Kommando Spezialkräfte braucht «mehr Platz»
Högl hat angekündigt, dass sie dem Kommando Spezialkräfte (KSK) der Bundeswehr zum Ende ihrer Amtszeit noch einmal besondere Aufmerksamkeit schenken wird. Sie hat den Verband, der vor einigen Jahren nach rechtsextremen Vorfällen in einer schweren Krise steckte und ein erfolgreiches Reformprogramm durchgeführt hat, mehrmals besucht.
«Der Verband hat sich in den vergangenen Jahren sehr verändert. Ich habe das in meiner Amtszeit intensiv begleitet und freue mich über diese Veränderung – und dass das KSK den Blick nach vorne richtet und Aufgaben in der Bündnis- und Landesverteidigung übernimmt», sagte Högl.

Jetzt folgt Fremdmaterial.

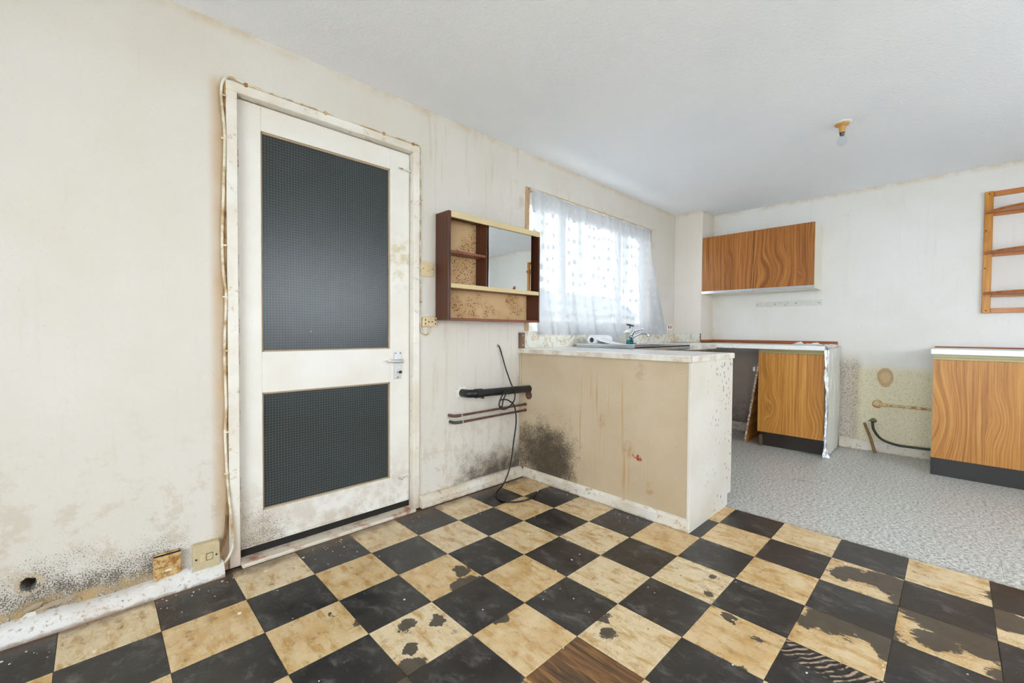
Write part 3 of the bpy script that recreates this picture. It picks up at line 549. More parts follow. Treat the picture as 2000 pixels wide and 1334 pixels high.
for x, z in ((.255, 1.112), (.235, 1.075), (.274, 1.076)): MB().lathe((x, -.0215, z), [(.002, 0), (.002, .001)], 8, (0, -1, 0)).build('screw', 'dark_hole', s)
s = thing('blanking_plate', (-.976, 0, .052), 'rust stained outlet box low on the mouldy wall', 'outlet')
MB().box(-1.019, -.932, -.020, 0, .050, .150).build('back_box', 'rust_stained_plastic', s, bevel=.003)
MB().box(-1.018, -.933, -.026, -.020, .050, .100).build('lower_cover', 'rust_stained_plastic', s, bevel=.002)
MB().box(-1.018, -.933, -.027, -.020, .1010, .143).build('upper_cover', 'rust_stained_plastic', s, bevel=.002)
MB().box(-.984, -.964, -.0285, -.0255, .080, .087).build('clip_slot', 'white_plastic', s, bevel=.001)
MB().box(-1.0185, -.934, -.0225, -.019, .1435, .1485).build('gap', 'dark_hole', s)
s = thing('fused_spur', (-.855, 0, .045), 'cream fused switch box hanging by the door frame foot', 'switch')
MB().box(-.895, -.806, -.036, 0, .046, .150).build('back_box', 'aged_cream_plastic', s, bevel=.003)
MB().box(-.897, -.804, -.044, -.036, .048, .146).build('face_plate', 'aged_cream_plastic', s, bevel=.003)
MB().box(-.876, -.855, -.047, -.043, .082, .112).build('fuse_holder', 'cream_plastic', s, bevel=.002)
MB().box(-.851, -.830, -.048, -.043, .085, .110).build('rocker', 'aged_cream_plastic', s, bevel=.002)
MB().box(-.8525, -.829, -.0448, -.0430, .083, .112).build('rocker_gap', 'dark_hole', s)
for x in (-.886, -.817): MB().lathe((x, -.0435, .097), [(.0042, 0), (.0038, .0015)], 8, (0, -1, 0)).build('screw', 'dark_hole', s)

# ================================================================== WALL CABINET WITH MIRROR
c = thing('mirror_cabinet', (.698, -.065, 1.106), 'dark walnut open wall cabinet with sliding mirror and cream shelves', 'cabinet')
CX0, CX1, CZ0, CZ1, CY = .303, 1.093, 1.106, 1.743, -.130
MB().box(CX0, CX0+.019, CY, 0, CZ0, CZ1).build('side_panel', 'walnut_side', c, bevel=.0015)
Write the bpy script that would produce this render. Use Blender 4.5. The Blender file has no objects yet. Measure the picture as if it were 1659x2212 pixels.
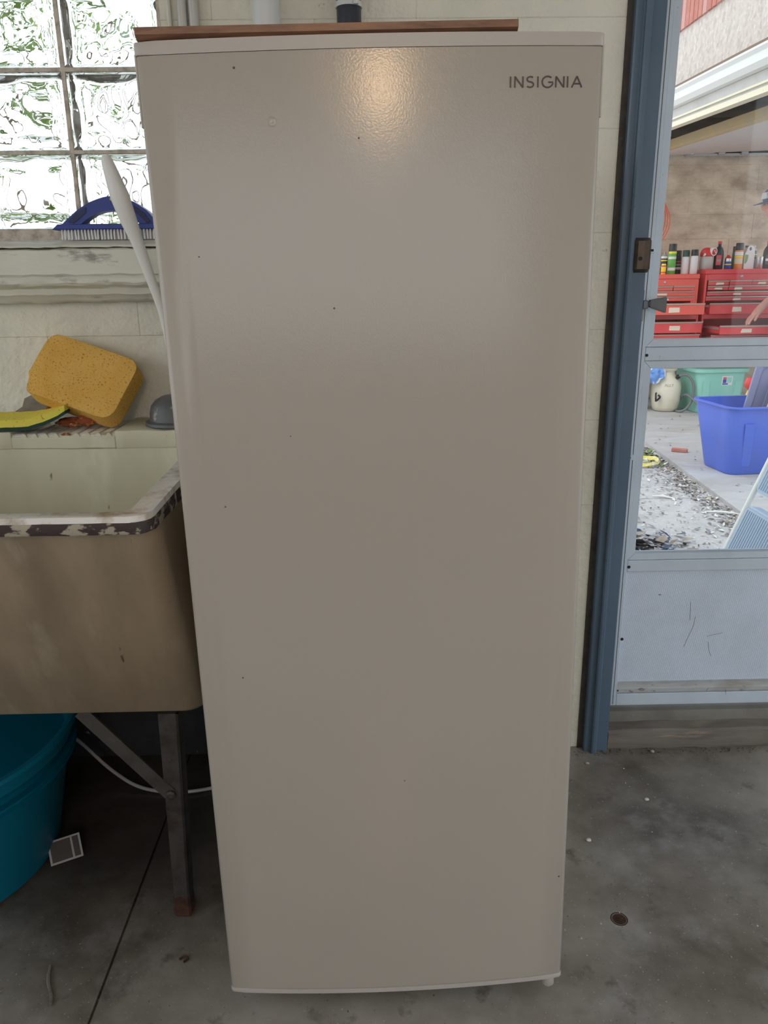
import bpy, bmesh, math, random
from mathutils import Vector, Matrix, noise as mnoise
R = random.Random(7)
PI = math.pi
SC = bpy.context.scene
COL = SC.collection
rad = math.radians

# ---------------------------------------------------------------- camera, sky, lamps, exposure
cd = bpy.data.cameras.new('camera'); cam = bpy.data.objects.new('camera', cd); COL.objects.link(cam)
cd.sensor_fit = 'VERTICAL'; cd.sensor_height = 36.0; cd.lens = 36.0 * 1661.0 / 2212.0
cd.clip_start = 0.02; cd.clip_end = 200
_p, _r, _y = rad(16.636), rad(0.711), rad(0.830)
_f = Vector((math.sin(_y)*math.cos(_p), math.cos(_y)*math.cos(_p), -math.sin(_p)))
_rt = Vector((math.cos(_y), -math.sin(_y), 0)); _dn = _f.cross(_rt)
_r2 = _rt*math.cos(_r) + _dn*math.sin(_r); _d2 = -_rt*math.sin(_r) + _dn*math.cos(_r)
m = Matrix((_r2, -_d2, -_f)).transposed().to_4x4(); m.translation = (0, 0, 1.155)
cam.matrix_world = m
SC.camera = cam

W = bpy.data.worlds.new('sky'); SC.world = W; W.use_nodes = True
nt = W.node_tree; nt.nodes.clear()
out = nt.nodes.new('ShaderNodeOutputWorld'); bg = nt.nodes.new('ShaderNodeBackground')
tc = nt.nodes.new('ShaderNodeTexCoord'); sep = nt.nodes.new('ShaderNodeSeparateXYZ'); cr = nt.nodes.new('ShaderNodeValToRGB')
cr.color_ramp.elements[0].position = 0.0; cr.color_ramp.elements[0].color = (0.96, 0.97, 0.98, 1)
cr.color_ramp.elements[1].position = 0.6; cr.color_ramp.elements[1].color = (0.75, 0.87, 1.0, 1)
nt.links.new(tc.outputs['Generated'], sep.inputs[0]); nt.links.new(sep.outputs['Z'], cr.inputs[0])
nt.links.new(cr.outputs[0], bg.inputs[0]); bg.inputs[1].default_value = 1.9
nt.links.new(bg.outputs[0], out.inputs[0])

sd = bpy.data.lights.new('sun', 'SUN'); sd.energy = 0.9; sd.angle = rad(25); sd.color = (1.0, 0.95, 0.86)
sun = bpy.data.objects.new('sun', sd); COL.objects.link(sun)
sun.rotation_euler = Vector((0.45, 0.35, -0.82)).to_track_quat('-Z', 'Y').to_euler()

SC.view_settings.view_transform = 'Standard'; SC.view_settings.look = 'None'
SC.view_settings.exposure = 0.0; SC.view_settings.gamma = 1.0; SC.view_settings.use_curve_mapping = False
SC.cycles.use_denoising = True
SC.cycles.max_bounces = 12; SC.cycles.transparent_max_bounces = 16
SC.cycles.caustics_reflective = False
SC.cycles.sample_clamp_indirect = 6.0

# ---------------------------------------------------------------- materials
def mat(name, col, rough=0.5, metal=0.0, var=None, bump=None, spec=0.5, emit=None, trans=0.0, extra=None, stretch=None):
    """var: list of (colour, scale, lo, hi[, detail]); bump: list of (scale, strength, distance)"""
    M = bpy.data.materials.new(name); M.use_nodes = True
    n = M.node_tree; b = n.nodes['Principled BSDF']; L = n.links.new
    b.inputs['Base Color'].default_value = (*col, 1); b.inputs['Roughness'].default_value = rough
    b.inputs['Metallic'].default_value = metal; b.inputs['Specular IOR Level'].default_value = spec
    b.inputs['Transmission Weight'].default_value = trans
    if emit: b.inputs['Emission Color'].default_value = (*emit[0], 1); b.inputs['Emission Strength'].default_value = emit[1]
    if var or bump:
        t = n.nodes.new('ShaderNodeTexCoord'); src = t.outputs['Object']
        if stretch:
            mp = n.nodes.new('ShaderNodeMapping'); mp.inputs['Scale'].default_value = stretch
            L(src, mp.inputs[0]); src = mp.outputs[0]
    prev = None
    for v in (var or []):
        c, s, lo, hi = v[:4]; det = v[4] if len(v) > 4 else 4
        nz = n.nodes.new('ShaderNodeTexNoise'); nz.inputs['Scale'].default_value = s; nz.inputs['Detail'].default_value = det
        nz.inputs['Roughness'].default_value = 0.6
        L(src, nz.inputs['Vector'])
        r = n.nodes.new('ShaderNodeMapRange'); r.inputs[1].default_value = lo; r.inputs[2].default_value = hi
        L(nz.outputs[0], r.inputs[0])
        mx = n.nodes.new('ShaderNodeMix'); mx.data_type = 'RGBA'; mx.inputs[7].default_value = (*c, 1)
        L(r.outputs[0], mx.inputs[0])
        if prev is None: mx.inputs[6].default_value = (*col, 1)
        else: L(prev, mx.inputs[6])
        prev = mx.outputs[2]
    if prev is not None: L(prev, b.inputs['Base Color'])
    pb = None
    for s, st, dist in (bump or []):
        nz = n.nodes.new('ShaderNodeTexNoise'); nz.inputs['Scale'].default_value = s; nz.inputs['Detail'].default_value = 3
        L(src, nz.inputs['Vector'])
        bp = n.nodes.new('ShaderNodeBump'); bp.inputs['Strength'].default_value = st; bp.inputs['Distance'].default_value = dist
        L(nz.outputs[0], bp.inputs['Height'])
        if pb: L(pb, bp.inputs['Normal'])
        pb = bp.outputs[0]
    if pb: L(pb, b.inputs['Normal'])
    return M

M = {}
M['freezer'] = mat('freezer_white', (0.425, 0.392, 0.343), 0.16, bump=[(420, 0.10, 0.001)], spec=0.5)
M['freezer_trim'] = mat('freezer_trim', (0.50, 0.47, 0.43), 0.35)
M['gasket'] = mat('gasket_grey', (0.30, 0.30, 0.29), 0.7)
M['logo'] = mat('logo_grey', (0.085, 0.075, 0.07), 0.35, 0.4)
M['speck'] = mat('dirt_speck', (0.12, 0.09, 0.07), 0.8)
M['wood'] = mat('brown_wood', (0.33, 0.17, 0.10), 0.45, var=[((0.13, 0.06, 0.035), 22, 0.35, 0.7, 6), ((0.32, 0.18, 0.11), 60, 0.55, 0.8)], stretch=(0.5, 3, 3))
M['wall'] = mat('cream_masonry_paint', (0.80, 0.79, 0.68), 0.6,
                var=[((0.60, 0.59, 0.50), 3.0, 0.4, 0.75), ((0.77, 0.755, 0.66), 9, 0.5, 0.8), ((0.22, 0.20, 0.16), 26, 0.70, 0.78)],
                bump=[(11, 0.35, 0.012), (55, 0.8, 0.006), (230, 0.3, 0.0015)])
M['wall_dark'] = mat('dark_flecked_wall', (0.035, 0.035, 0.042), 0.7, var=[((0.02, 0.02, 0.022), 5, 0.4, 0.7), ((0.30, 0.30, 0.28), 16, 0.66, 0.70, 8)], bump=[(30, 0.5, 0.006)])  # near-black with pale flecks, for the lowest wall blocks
M['sill'] = mat('worn_cream_sill_paint', (0.70, 0.70, 0.62), 0.5,
                var=[((0.55, 0.55, 0.47), 8, 0.45, 0.75), ((0.30, 0.31, 0.28), 26, 0.585, 0.66, 8)], bump=[(30, 0.5, 0.006), (140, 0.3, 0.002)], stretch=(0.35, 1, 1))
M['flake'] = mat('peeled_bare_patch', (0.30, 0.275, 0.22), 0.8, var=[((0.2, 0.18, 0.14), 30, 0.4, 0.7)], bump=[(60, 0.4, 0.003)])
M['mortar'] = mat('window_mortar', (0.62, 0.56, 0.48), 0.85, var=[((0.30, 0.26, 0.21), 40, 0.45, 0.7)], bump=[(90, 0.5, 0.003)])
M['glass'] = mat('block_glass', (0.97, 1.0, 0.98), 0.0, trans=1.0)
M['plain'] = mat('room_paint', (0.72, 0.70, 0.65), 0.7, var=[((0.64, 0.62, 0.57), 2, 0.4, 0.7)])
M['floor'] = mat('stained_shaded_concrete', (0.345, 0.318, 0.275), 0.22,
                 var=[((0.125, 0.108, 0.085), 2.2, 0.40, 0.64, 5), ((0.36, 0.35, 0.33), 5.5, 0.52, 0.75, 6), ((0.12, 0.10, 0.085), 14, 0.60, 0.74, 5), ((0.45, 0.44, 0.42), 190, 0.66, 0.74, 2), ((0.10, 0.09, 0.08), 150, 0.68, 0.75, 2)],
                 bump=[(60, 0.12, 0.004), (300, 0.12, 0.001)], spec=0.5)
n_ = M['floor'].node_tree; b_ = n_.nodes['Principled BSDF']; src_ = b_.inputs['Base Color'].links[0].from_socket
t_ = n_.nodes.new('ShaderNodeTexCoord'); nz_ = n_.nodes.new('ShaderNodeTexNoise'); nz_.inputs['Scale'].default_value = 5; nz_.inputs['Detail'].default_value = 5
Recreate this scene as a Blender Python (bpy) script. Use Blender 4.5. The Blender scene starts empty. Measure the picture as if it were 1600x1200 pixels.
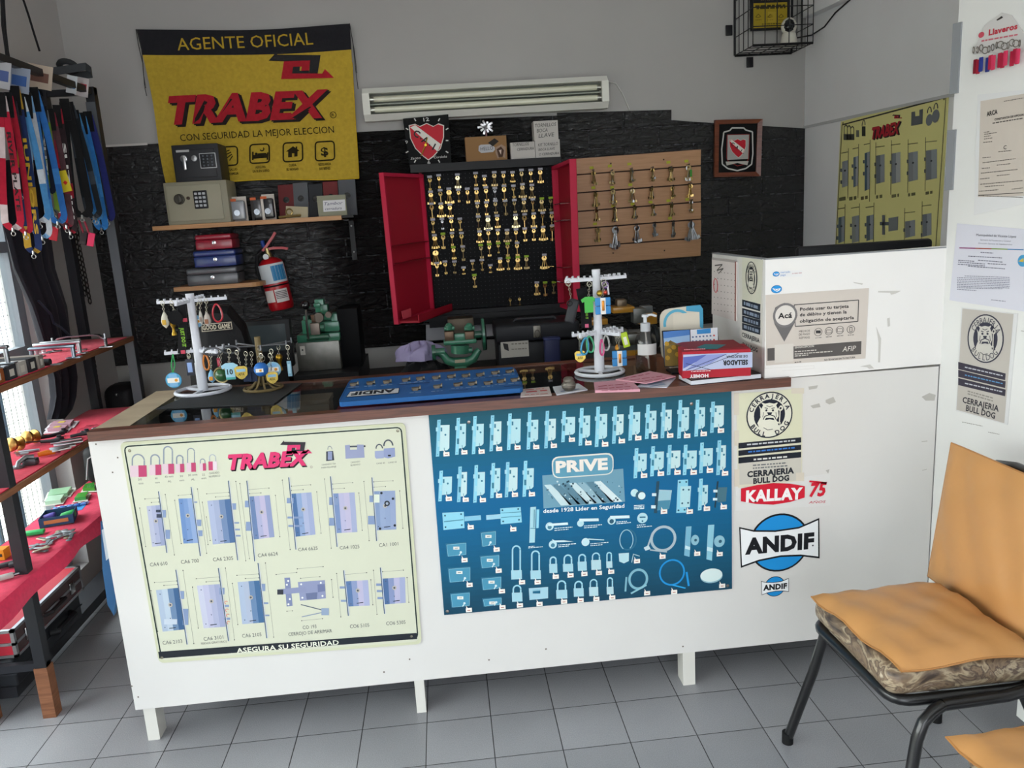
import bpy, bmesh, math, random
from mathutils import Vector, Matrix
random.seed(7)
SC = bpy.context.scene
COL = SC.collection
V = Vector
EXPOSURE = 0.0; SKY = 4.2
# ---------------------------------------------------------------- camera
CAM = V((-0.24312, -2.23130, 1.53017))
FPX = 1239.66
PITCH, YAW, ROLL = 0.207683, 0.077488, -0.060261
_cy, _sy, _cp, _sp = math.cos(YAW), math.sin(YAW), math.cos(PITCH), math.sin(PITCH)
FW = V((_sy*_cp, _cy*_cp, -_sp)); _r = V((_cy, -_sy, 0)); _u = _r.cross(FW)
RT = _r*math.cos(ROLL) + _u*math.sin(ROLL); UP = -_r*math.sin(ROLL) + _u*math.cos(ROLL)
cd = bpy.data.cameras.new('camera'); cam = bpy.data.objects.new('camera', cd); COL.objects.link(cam)
cd.sensor_width = 36; cd.lens = FPX/1600*36; cd.clip_start = 0.02
M3 = Matrix((RT, UP, -FW)).transposed()
cam.matrix_world = Matrix.Translation(CAM) @ M3.to_4x4()
SC.camera = cam
# ---------------------------------------------------------------- light
SC.view_settings.view_transform = 'Standard'; SC.view_settings.look = 'None'
SC.view_settings.exposure = EXPOSURE; SC.view_settings.gamma = 1
w = bpy.data.worlds.new('sky'); SC.world = w; w.use_nodes = True
bg = w.node_tree.nodes['Background']
tc = w.node_tree.nodes.new('ShaderNodeTexCoord'); sx = w.node_tree.nodes.new('ShaderNodeSeparateXYZ')
rp = w.node_tree.nodes.new('ShaderNodeValToRGB')
w.node_tree.links.new(tc.outputs['Generated'], sx.inputs[0]); w.node_tree.links.new(sx.outputs['Z'], rp.inputs[0])
rp.color_ramp.elements[0].position = 0.0; rp.color_ramp.elements[0].color = (0.93, 0.95, 1.0, 1)
rp.color_ramp.elements[1].position = 0.7; rp.color_ramp.elements[1].color = (0.75, 0.87, 1.0, 1)
w.node_tree.links.new(rp.outputs[0], bg.inputs[0]); bg.inputs[1].default_value = SKY
def portal(name, loc, rot, sx_, sy_):
    l = bpy.data.lights.new(name, 'AREA'); l.shape = 'RECTANGLE'; l.size = sx_; l.size_y = sy_
    l.cycles.is_portal = True
    o = bpy.data.objects.new(name, l); COL.objects.link(o); o.location = loc; o.rotation_euler = rot
sl_ = bpy.data.lights.new('sun', 'SUN'); sl_.energy = 10.0; sl_.angle = math.radians(75); sl_.color = (1.0, .98, .95)  # soft sun added to brighten the window side; the place has no direct sun
so_ = bpy.data.objects.new('sun', sl_); COL.objects.link(so_)
so_.rotation_euler = V((.84, .10, -.54)).to_track_quat('-Z', 'Y').to_euler()
# ---------------------------------------------------------------- helpers
def ray(x, y): return FW + RT*((x-800)/FPX) - UP*((y-600)/FPX)
def PX(x, y, X): d = ray(x, y); return CAM + d*((X-CAM.x)/d.x)
def PY(x, y, Y): d = ray(x, y); return CAM + d*((Y-CAM.y)/d.y)
def PZ(x, y, Z): d = ray(x, y); return CAM + d*((Z-CAM.z)/d.z)
def s2l(c): return c/12.92 if c <= 0.04045 else ((c+0.055)/1.055)**2.4
_cc = {}
def hexc(h):
    if h not in _cc:
        _cc[h] = tuple(s2l(int(h[i:i+2], 16)/255) for i in (0, 2, 4)) + (1.0,)
    return _cc[h]
MATS = {}
def nmat(name):
    m = bpy.data.materials.new(name); m.use_nodes = True
    nt = m.node_tree; return m, nt, nt.nodes['Principled BSDF']
def N(nt, t, **kw):
    n = nt.nodes.new(t)
    for k, v in kw.items(): setattr(n, k, v)
    return n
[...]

Sie äußerte sich positiv zu Überlegungen, dem KSK zusätzlich zu der Heimatkaserne in Calw in Baden-Württemberg einen zweiten Standort zu geben, womöglich im Osten Deutschlands. Högl sagte: «Wir sollten jetzt keine Standort-Diskussion beginnen – aber dass das KSK mehr Platz braucht, ist klar. Und vielleicht wäre auch ein zweiter Standort sinnvoll für den veränderten Auftrag.»